Phillip B. Williams Chats with AJB

Alice James Books: What’s the story behind the title of the collection?

Phillip Williams: I’m not sure there is a story so to speak. I can say that as soon as I left my first year at Cave Canem that I returned home wanting to write a manuscript and did. It all came in mere weeks. This was in 2008. I’ve since torn apart that first manuscript and written a few failed projects, one eventually becoming Thief in the Interior. So

though it took me about 2­3 years to write, it took me 5 years to grow, to become able to write well enough to complete what is now Thief.

AJB: Who are your biggest literary inspirations and how do you find your own voice among them?

PW: I would say that my own voice is in conversation with many, many poets, even those I’ve never read. I think I find my own voice by listening to my own quirks. I have certain aesthetic leanings and instead of editing them away I try to work with them. Mixing registers, using images to tell both the story and the emotional texture of a poem, and writing in hybrid forms are a few of my prosodic leanings.

Poets whom I love: Sonia Sanchez, Henry Dumas, Carl Phillips, Brigit Pegeen Kelly, Suji Kwock Kim, and Larry Levis just to name a few.

AJB: “Inheritance: Anthem” features six uniquely formatted poems in which the Miranda Rights are circling around each of the sections. The Miranda Rights seem to close in on the words in a claustrophobic, almost threatening way, as if they were being shouted in the background. What inspired you to craft the poems in this way and what effect did you intend this to have on the readers?

PW: I wrote those poems during the protests in St. Louis that happened in November of 2014. I’d been to a protest one night and sat out on the following night which just so happened to be when a close friend of mine was arrested while peacefully protesting. The poem was inspired by my distress to say the least.

I didn’t think too much about the effect I wanted the poem to have on any reader. I knew what it felt like to write that poem, to feels as though I had to write that poem. What was freeing for me was forcing myself to write within this enclosure and thinking of the different ways systemic racism hides within the broken shell of the law.

AJB: In “Sonnet with a Cut Wrist and Flies” you write thirteen 13th lines before finishing with the 14th. The previous twelve vignettes flow into this moment where time feels like it is standing still. With this structure, the reader is lead to meditate on the contrasted images of lightness and darkness, godliness and humanity. What are your convictions about the good and evil that human beings posses? Can you have one without the other?

PW: Good and evil, those are two big words. What is good and what is evil? I think in asking that question it appears to assume that there is a definite way to determine the moral experiences/expressions of humans on this planet, but as with most things morality sometimes sits on a thin line, teetering as one discusses, say, the moral implications of stealing food when poor versus stealing donations when greedy. If theft is the illegal behavior does it matter the reason? That’s one of those occasions where right and wrong, good and evil share space.

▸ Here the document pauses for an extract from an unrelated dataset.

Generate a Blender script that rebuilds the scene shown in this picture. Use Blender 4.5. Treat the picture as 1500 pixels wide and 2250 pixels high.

Can one have good without evil? I suppose one could think it has one in absence of the other, but it doesn’t take long for one person’s evil to become their own and others’ good.

It might be better to ask a philosopher.

AJB: Many of the poems in this collection such as “Inheritance: The Force Aperture,”

“Inheritance: Anthem,” and “Witness” are in response to tragic hate crimes. What do you hope readers will take away from these poems?

PW: I hope readers simply read them all the way through and, without making any judgments about them, just sit with the work. Too frequently people interact with things that make them uncomfortable by reacting immediately, usually in the negative. It would be great if people learned to sit in silence and just engage with what has given. I want readers to realize that it takes a lot of energy to behave hatefully. But if readers take anything at all from these poems I would be happy. I cannot dictate my desires or expectations on readers especially since to even have the book, to release these poems from the private to the public is saying “These are yours now. Do with them what you must.”